Most of us know about “Goldilocks and the Three Bears”—the adorable little girl, the bowls of porridge, the chairs, the beds, finding the one that is “just right”—but older versions of the tale carry a certain additional grittiness. What we know as a young woman is instead an old woman, ugly and bad, who was cast away from her family as a disgrace. She breaks her way into the bears’ home, eats some porridge, and breaks a chair. By the time the bears return home, she’s fast asleep in the Wee Bear’s bed. She startles, defenestrates herself, and disappears into the woods.
Sometimes, house-dwelling bears and house-dwelling humans can actually seem to get along. Julio Cortazar’s bizarre and strangely beautiful story, “Discourse of the Bear,” gives narratorial control to a bear that swims and crawls through the pipes of an apartment building, watching the people who live there, and sometimes caressing their cheeks when they’re not expecting it. “I go through the pipes from apartment to apartment and I am the bear who goes through the pipes,” says the bear, in somewhat palindromic fashion. If only all our house-bears were so charming.
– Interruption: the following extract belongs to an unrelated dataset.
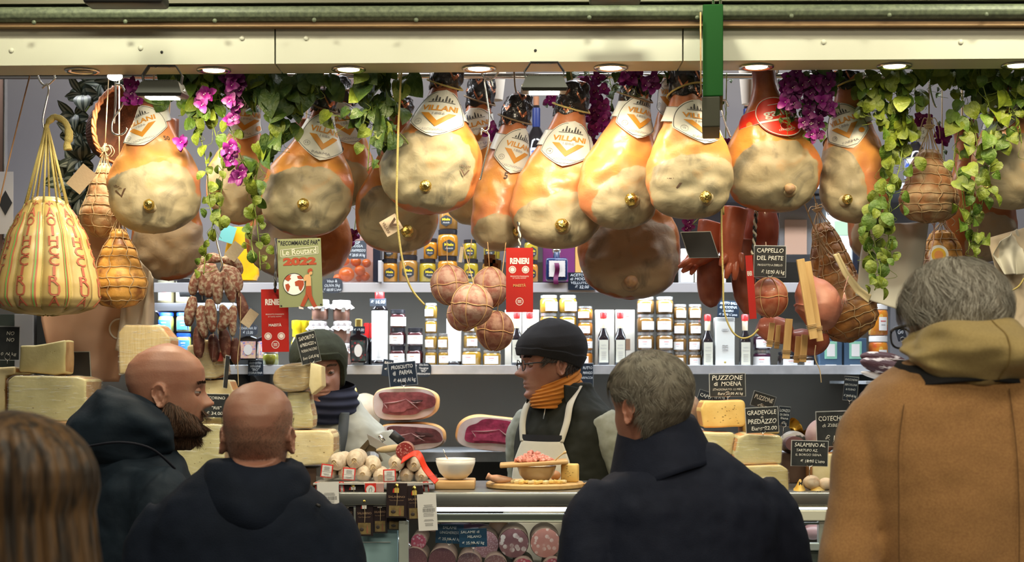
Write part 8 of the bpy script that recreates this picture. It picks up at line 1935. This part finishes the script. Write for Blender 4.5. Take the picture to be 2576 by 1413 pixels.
HS=hood(mb,MH,1.715,.088,.080,.128,.088,-2.4,2.4,3,folds=.010,front=.03,rim=.01,point=1.5); MB().tube(HS,.0014,5).build('hood_seam',mat('olive_seam',(.30,.21,.07),.9),t,local=False); o=mb.build('hood',M_olive,t,local=False); o.modifiers.new('s','SOLIDIFY').thickness=.008
mb=MB(); collar(mb,Vector(((2432-1288)*k,d+.01,0)),190,.122,.10,1.56,1.632,.010,-2.5,2.5,0,.025,1.59); o=mb.build('collar',M_char,t,local=False); o.modifiers.new('s','SOLIDIFY').thickness=.006
def onback(pts,name,r=.0015):
 r=.0011
 mb=MB().tube(crv([MT@Vector(p) for p in pts],8),r,5); return mb.build(name,M_seam,t,local=False)
onback([(-.02,.142,1.58),(-.025,.168,1.45),(-.025,.178,1.30),(-.02,.184,1.15),(-.02,.192,.9)],'back_seam',.0014)
onback([(.172,.113,1.55),(.186,.126,1.47),(.188,.132,1.38),(.188,.133,1.28),(.186,.134,1.18),(.183,.136,1.05)],'sleeve_seam',.0022)
legs(t,Ct,184,.90,M_trou,M_shoe)
# ===== woman, out of focus
d=2.2; k=d/F; t=person('person with long brown hair, out of focus, bottom left corner',55,d)
hp=W(45,1050,d)-Vector((0,0,.235)); M=headmatrix(hp,238,5,0)
body(t,M,W(62,1640,d),M_skinb,ears=(0,0),eyes=True)
M_brh=mat('long_brown_hair',(.028,.018,.011),.5,col2=(.14,.075,.028),scale=22,stretch=(3.2,3.2,.25),contrast=(.42,.62),sheen=.1)
def lh(u,v):
 az=lerp(1.05,2*pi-1.05,u) if v>0 else 0
 az=lerp(.95,2*pi-.95,u)
 if v<.42: z=lerp(.2345,.10,v/.42); p=headP(az,z,.006+.012*v,feat=False)
 else:
  q=(v-.42)/.58; p=headP(az,.10,.011,feat=False); p=Vector((p.x*(1+.22*q),p.y*(1+.25*q)+.01*q,.10-.42*q))
 n=Vector((p.x,p.y,0)); n=n.normalized() if n.length>.001 else n
 return p+n*(.006*sin(az*13+v*2)+.004*sin(az*29+v*3))*min(1,v*3)
o=MB().grid(lh,150,60,M=M).build('hair',M_brh,t,local=False); o.modifiers.new('s','SOLIDIFY').thickness=.006
Ct=Vector(((62-1288)*k,d+.02,0)); mb=MB()
MT=torso(mb,Ct,244,[(.75,.20,.14,.14,0,0),(1.0,.17,.13,.13,0,0),(1.15,.19,.12,.13,0,0),(1.22,.17,.10,.12,0,0),(1.27,.11,.08,.10,0,0),(1.30,.07,.06,.07,0,0)],.82)
for s_ in (-1,1): arm(mb,MT,[(s_*.15,.0,1.20),(s_*.185,.005,1.13),(s_*.21,.02,.98),(s_*.21,-.04,.85),(s_*.16,-.14,.84)],[.052,.056,.05,.045,.04])
remeshed(mb,'coat',mat('dark_brown_coat',(.02,.014,.010),.8),t,disp=.01)
legs(t,Ct,244,.80,M_trou,M_shoe)
# ===== vendor with black hat
d=5.10; k=d/F; t=person('vendor in black knit hat, glasses, orange scarf, black vest and cream apron',1420,d)
hp=Vector(((1388-1288)*k,d,1.6+(950-1003)*k)); M=headmatrix(hp,283,4,0)
body(t,M,W(1415,1055,d)+Vector((0,.01,0)),M_skint,ears=(1,1),nose=1.15,brow=mat('dark_hair',(.02,.017,.015),.6))
M_dh=[MATS['dark_hair'],mat('dark_hair_grey',(.10,.09,.08),.6)]
strands(M,2600,lambda az,z:1.25<abs(az) and lin([(1.25,.115),(1.7,.10),(2.0,.045),(pi,.03)],abs(az))<z<.15 and not(1.35<abs(az)<1.9 and z<.125),.022,M_dh,8,t,lift=.008,curl=.3)
def hat(t,M,edge,off,m,seed=0,top=.02,slouch=.012,band=.02,back=.02,name='knit_hat'):
 def f(u,v):
  az=2*pi*u; ze=edge(az if az<pi else az-2*pi)
  if v<.08: q=v/.08; p=headP(az,ze,lerp(.002,off*1.3,q),feat=False); return p
  q=(v-.08)/.92; z=lerp(ze,.2349,q**.9); o=off*(1.25 if q<.22 else 1.0)+slouch*sin(pi*q)+(top*sm((q-.5)/.5))
  p=headP(az,z,o,feat=False); p.y+=back*sm((q-.3)/.7); 
  return p+p.normalized()*(.0035*nz(p,22,seed)+.0006*sin(az*110))*min(1,q*5)
 MB().grid(f,120,60,cu=True,M=M).build(name,m,t,local=False)
hat(t,M,lambda a:lin([(0,.150),(1.0,.142),(1.5,.128),(2.2,.100),(pi,.085)],abs(a)),.012,mat('black_knit',(.010,.010,.011),.9,bump=.3,bscale=500),1,top=.012,slouch=.008,back=.012)
mb=MB()
for sx in (-1,1):
 c=Vector((sx*.032,-.100,.114)); mb.tube([M@(c+Vector((.023*cos(a*pi/12),.004*abs(sx*cos(a*pi/12)),.017*sin(a*pi/12)))) for a in range(24)],.0016,6,closed=True)
 mb.tube(crv([M@Vector((sx*.055,-.100,.118)),M@Vector((sx*.074,-.06,.120)),M@Vector((sx*.080,0,.118))],5),.0022,6)
mb.tube([M@Vector((-.009,-.110,.115)),M@Vector((.009,-.110,.115))],.0018,6); mb.build('glasses',M_black,t,local=False)
Ct=Vector(((1428-1288)*k,d+.02,0)); 
rings=[(.90,.19,.15,.14,0,0),(1.1,.19,.15,.135,0,0),(1.3,.19,.14,.13,0,0),(1.42,.185,.12,.12,0,0),(1.49,.16,.10,.11,0,0),(1.53,.11,.09,.10,0,0),(1.56,.08,.08,.085,0,0),(1.585,.075,.075,.08,0,-.005)]
mb=MB(); MT=torso(mb,Ct,318,rings,.82)
remeshed(mb,'vest',mat('black_vest',(.012,.013,.008),.8,col2=(.017,.018,.012),scale=30,spec=.2),t,vox=.007,disp=.012,dscale=.08)
mb=MB()
for s_ in (-1,1): arm(mb,MT,[(s_*.145,.0,1.465),(s_*.190,.005,1.40),(s_*.215,.03,1.25),(s_*.205,-.02,1.12),(s_*.12,-.16,1.12)],[.058,.062,.055,.05,.042])
remeshed(mb,'shirt_sleeves',mat('grey_green_knit',(.27,.28,.22),.85,col2=(.23,.24,.18),scale=60),t,vox=.006,disp=.008,dscale=.05)
mb=MB(); collar(mb,W(1402,1000,d)*Vector((1,1,0)),318,.082,.086,1.50,1.575,.006,-2.15,2.15,0,.012,1.515); o=mb.build('vest_collar',MATS['black_vest'],t,local=False); o.modifiers.new('s','SOLIDIFY').thickness=.004
mb=MB() # scarf
MS=Matrix.Translation(W(1402,0,d)*Vector((1,1,0)))@Matrix.Rotation(math.radians(300),4,'Z')
def scf(u,v):
 a=2*pi*u; z=lerp(1.50,1.625,v); z+=(.02*cos(a)*(v-.2)); r=.070+.012*sin(pi*v)+.003*sin(v*40+a*3); return Vector((r*.92*sin(a),r*1.05*cos(a)-.012*(1-v),z-.028*(1-cos(a))*.6*v))
mb.grid(scf,60,40,cu=True,M=MS); mb.build('scarf',mat('orange_scarf',(.62,.24,.03),.85,col2=(.50,.17,.02),scale=30,stretch=(1,1,6)),t,local=False)
mb=MB() # apron
def ap(u,v):
 z=lerp(1.02,1.44,v); hw=lin([(1.02,.17),(1.34,.115),(1.395,.088),(1.41,.080),(1.44,.075)],z) if z<1.40 else .082
 x=lerp(-hw,hw,u); f=interp([(r[0],r[2]) for r in rings],z); w=interp([(r[0],r[1]) for r in rings],z); y=-f*max(0,1-(abs(x)/w)**2.4)**.42-.012
 if z>1.40: z=1.40+(z-1.40)*.1
 return Vector((x,y,z))
mb.grid(ap,30,40,M=MT); o=mb.build('apron',mat('cream_apron_cloth',(.56,.52,.40),.75,col2=(.52,.48,.37),scale=10,bump=.2,bscale=40),t,local=False); o.modifiers.new('s','SOLIDIFY').thickness=.003
mb=MB()
for s_ in (-1,1):
 for q in range(1): 
  P=crv([(s_*.078,-.122,1.398),(s_*.092,-.108,1.46),(s_*.088,-.085,1.52),(s_*.070,-.02,1.575)],8)
  mb.grid(lambda u,v,P=P:Vector(P[min(len(P)-1,int(v*(len(P)-1)))])+Vector(((u-.5)*.026,-.006,0)),3,len(P),M=MT)
o=mb.build('apron_strap',MATS['cream_apron_cloth'],t,local=False); o.modifiers.new('s','SOLIDIFY').thickness=.002
MB().grid(lambda u,v:Vector((lerp(-.083,.083,u),-interp([(r[0],r[2]) for r in rings],1.405)*max(0,1-(abs(lerp(-.083,.083,u))/.18)**2.4)**.42-.0125,1.398+.022*v)),20,3,M=MT).build('apron_trim',M_char,t,local=False)
MB().tube([MT@Vector((0,-.118,1.47)),MT@Vector((.001,-.108,1.51)),MT@Vector((0,-.1,1.55))],.0022,6).build('zip',M_chrome,t,local=False)
legs(t,Ct,318,.92,M_trou,M_shoe)
# ===== vendor with green hat
d=5.15; k=d/F; t=person('vendor in dark green knit hat, navy scarf and pale shirt leaning behind the cheese stack',840,d)
hp=Vector(((810-1288)*k,d,1.6+(950-1022)*k)); M=headmatrix(hp,10,4,-6)@Matrix.Scale(.97,4)
body(t,M,W(835,1075,d)+Vector((0,.05,0)),M_skint,ears=(0,0),brow=MATS['brown_hair_light'])
hat(t,M,lambda a:lin([(0,.160),(.7,.155),(1.05,.125),(1.35,.065),(2.2,.050),(pi,.05)],abs(a)),.012,mat('green_knit',(.030,.036,.018),.9,col2=(.04,.047,.024),scale=60,bump=.3,bscale=500),2,top=.014,slouch=.010,back=.0)
Ct=Vector(((845-1288)*k,d+.04,0)); rings2=[(.90,.19,.15,.14,0,0),(1.2,.19,.15,.13,0,0),(1.36,.185,.13,.12,0,0),(1.43,.155,.11,.115,0,0),(1.475,.11,.09,.10,0,0),(1.51,.08,.075,.085,0,0),(1.53,.07,.07,.08,0,0)]
mb=MB(); MT=torso(mb,Ct,345,rings2,.82)
for s_ in (-1,1): arm(mb,MT,[(s_*.14,.0,1.41),(s_*.175,-.005,1.34),(s_*.20,-.04,1.22),(s_*.17,-.16,1.18),(s_*.08,-.26,1.22)][:4],[.056,.060,.054,.048])
remeshed(mb,'shirt',mat('pale_shirt',(.44,.44,.36),.8,col2=(.40,.40,.33),scale=20),t,vox=.007,disp=.010,dscale=.07)
MS=Matrix.Translation(W(826,0,d)*Vector((1,1,0)))@Matrix.Rotation(math.radians(350),4,'Z')
def scf2(u,v):
 a=2*pi*u; z=lerp(1.468,1.575,v); r=.080+.016*sin(pi*v)+.004*sin(v*24+a*2)+.004*sin(a*5); return Vector((r*sin(a),-r*.95*cos(a),z-.018*cos(a)))
MB().grid(scf2,60,30,cu=True,M=MS).build('scarf',mat('navy_scarf',(.010,.013,.035),.85),t,local=False)
P=crv([(.050,-.10,1.24),(.062,-.128,1.34),(.072,-.118,1.42),(.066,-.085,1.49)],8)
o=MB().grid(lambda u,v:Vector(P[min(len(P)-1,int(v*(len(P)-1)))])+Vector(((u-.5)*.034,-.022,0)),3,len(P),M=MT).build('apron_strap',mat('slate_strap',(.045,.055,.06),.7),t,local=False); o.modifiers.new('s','SOLIDIFY').thickness=.002
legs(t,Ct,345,.92,M_trou,M_shoe)
# ------------------------------------------------------------------ nest prints and trims under the part that carries them
NEST={'lettering':('card',),'label_border':('label_shield',),'brand_print':('label_shield',),'small_print':('label_shield',),'engraving_print':('label_shield',),'origin_seal':('label_shield',),'label_print':('label_disc',),'strap_border':('collar_strap',),'print':('label','paper','carton','white_sleeve'),'white_print':('paper',),'gold_print':('paper',),'black_print':('plate',),'pale_print':('plate',),'year_print':('plate',),'globe_outline':('globe_print',),'continent_print':('globe_print',),'barcode_print':('paper',),'picture_animal':('picture',),'picture_figure':('picture',),'iris':('eyeball',),'eye_holes':('cheese_body',),'string_knot':('salami_body',),'zip':('vest',),'apron_trim':('apron',),'back_seam':('coat',),'sleeve_seam':('coat',),'label_oval':('label',),'lamp_lens':('trim_ring',),'cooling_fins':('housing',),'glass':('housing',),'red_emblem':('carton',),'seal_drawing':('tag_seal',)}
bn=lambda n:n.rsplit('.',1)[0] if n[-4:-3]=='.' else n
KM={}
for o in scn.collection.objects:
 if o.parent is not None: KM.setdefault(o.parent,[]).append(o)
for par,ch in KM.items():
 if par.type!='EMPTY': continue
 for c in ch:
  for w in NEST.get(bn(c.name),()):
   h=[x for x in ch if bn(x.name)==w and x is not c]
   if len(h)>=1:
    q=h[0]
    if bn(c.name)=='iris': q=min(h,key=lambda x:(x.location-c.location).length)
    c.parent=q; c.location=c.location-q.location; break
Almost exactly five years ago, on October 19, 2011, Terry Thompson released more than fifty wild animals onto the quiet streets of a small central Ohio town. The animals, which he kept on his property, aka the Muskingum County Animal Farm, included eighteen tigers, two wolves, and yes, two grizzly bears. Sadly, police were forced to kill most of the escaped animals, being unfit for both the locale and for being rehoused elsewhere. For a Midwesterner, generally deprived of any opportunity to see wildlife beyond squirrels and crows, the grizzly prancing across Main Street would probably be a little less charming than one that snakes their drains on the daily.